L’editoriale. La “sindrome Sardegna” colpisce ancora ma la vera sfida sono le Europee
La “sindrome Sardegna” ha colpito ancora. Come avviene puntualmente dal 1999 da queste parti – prima tornata con l’elezione diretta del presidente di Regione – giunta e coalizione uscenti non sono stati confermati dagli elettori. Il risultato, dopo un testa a testa all’ultima scheda, stavolta ha premiato Alessandra Todde, candidata grillina del (mezzo) campo largo che ha significativamente preferito chiudere la sua campagna elettorale senza l’abbraccio di Conte e Schlein sul palco. Ciò a testimoniare quanto la sfida per la Sardegna, per la vincitrice e a prescindere dalla sua farneticante uscita «sull’inizio della Resistenza», non abbia avuto un momento simbolico dal respiro nazionale. Tradotto: i “macigni” politici, su quel campo, restano difficilissimi da estirpare.
Dall’altra parte a pesare di più, come hanno ammesso i luogotenenti del centrodestra, è stato il giudizio non sufficiente dei sardi sui cinque anni di governo regionale dell’uscente Christian Solinas. Fratelli d’Italia, insieme al grosso degli alleati, ha cercato di dare uno scossone con Paolo Truzzu. Non è stato sufficiente: l’obiettivo è fallito di un soffio. Si capirà, nelle prossime ore, se quanto abbiano influito le schermaglie all’interno della coalizione o, più probabile, la mini-strategia della tensione degli ultimi giorni ordita dalla sinistra nel dibattito pubblico.

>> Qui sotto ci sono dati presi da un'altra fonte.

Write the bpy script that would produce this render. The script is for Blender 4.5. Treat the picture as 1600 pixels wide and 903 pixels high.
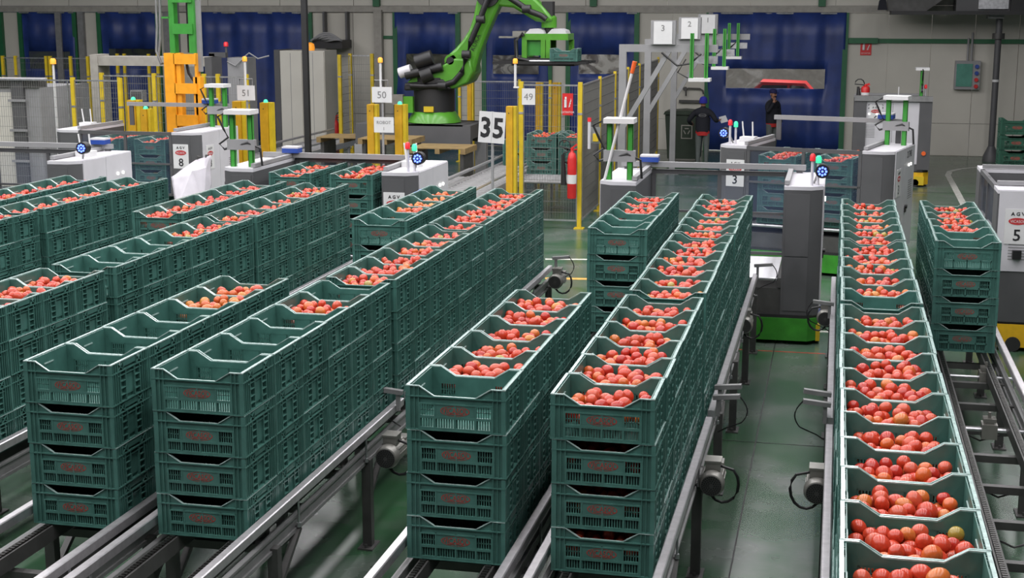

Detto ciò nessun dramma e, ovviamente, nessuna ripercussione sul cammino del governo. Il voto in Sardegna, infatti, non è mai stato un test nazionale: non poteva esserlo per dimensioni, per affluenza e per la natura specifica – storicamente inquieta – del suo elettorato. Ma se proprio lo si volesse ritenere tale occorrerebbe allora considerare che fra pochi giorni si voterà in Abruzzo (dove l’esperienza di governo di centrodestra è assai più solida) e poi in Basilicata e Piemonte dove del campo largo non si vede nemmeno un lembo. Aggiungiamo, poi, che il destra-centro ha stravinto in tutte le tornate principali nel 2023: in Lombardia, in Veneto, nel Lazio, nel Molise, in Friuli Venezia-Giulia. E ha conquistato, nel cappotto effettuato ai danni della sinistra nei principali comuni, un fortino “rosso” considerato inespugnabile come Ancona. Altro che «squillo di tromba» in Sardegna dunque, come si sono affrettati a fare dal Nazareno e dal M5S: bandierina piazzata (la prima in una Regione nella storia M5s, un “record” per Elly Schlein di cui la minoranza dem avrebbe fatto di certo a meno…), ma spostandosi dalle meravigliose coste dell’isola si consiglia ai leader giallorossi una dose non omeopatica di realismo.
Parliamoci chiaramente. Al netto del filotto dei prossimi test regionali, la prova di metà mandato sarà quella di giugno per il rinnovo del Parlamento di Bruxelles: è lì che i partiti di maggioranza, e con loro il governo e Giorgia Meloni, si giocheranno la vera partita. Sfida in vista della quale ieri a Bruxelles è stato fissato un ulteriore, importantissimo, tassello “italiano” dalla premier e dal ministro Lollobrigida a favore delle battaglie degli agricoltori: l’apertura della Commissione alla revisione della Pac. Un risultato che fa scopa con l’evidente condizionamento programmatico delle tesi dei Conservatori sul Ppe: basta confrontare le parole di Ursula von der Leyen sul Green Deal e sulla competitività dell’industria europea per capire come in ogni caso l’agenda della prossima Commissione sarà orientata a destra.
Cosa si può trarre a questo punto dall’incidente di percorso avvenuto in Sardegna? Un’indicazione su tutte, a cui si può associare il dibattito “forzato” sul terzo mandato: le tensioni, seppur in parte fisiologiche, non piacciono all’elettorato di centrodestra. La risposta, non a caso, è arrivata a scrutini ancora in corso: Giorgia Meloni ha voluto fare il punto sull’azione del governo con i due alleati. Un segnale chiaro: la mobilitazione non è “fra” le parti in causa ma sulla stagione riformista e le risposte sociali da dare agli italiani. Se da una parte, insomma, le Europee si candidano ad essere nient’altro che la stazione della resa dei conti finale fra Conte e Schlein per la leadership, dall’altra, per Fdi, Lega e FI, non possono che rappresentare – al contrario – l’architrave dell’impalcatura su cui definire i contorni politici di una nuova Europa a sostegno dei suoi popoli. Argomento decisamente più intrigante (e sentito dall’opinione pubblica) per cui stringersi a coorte.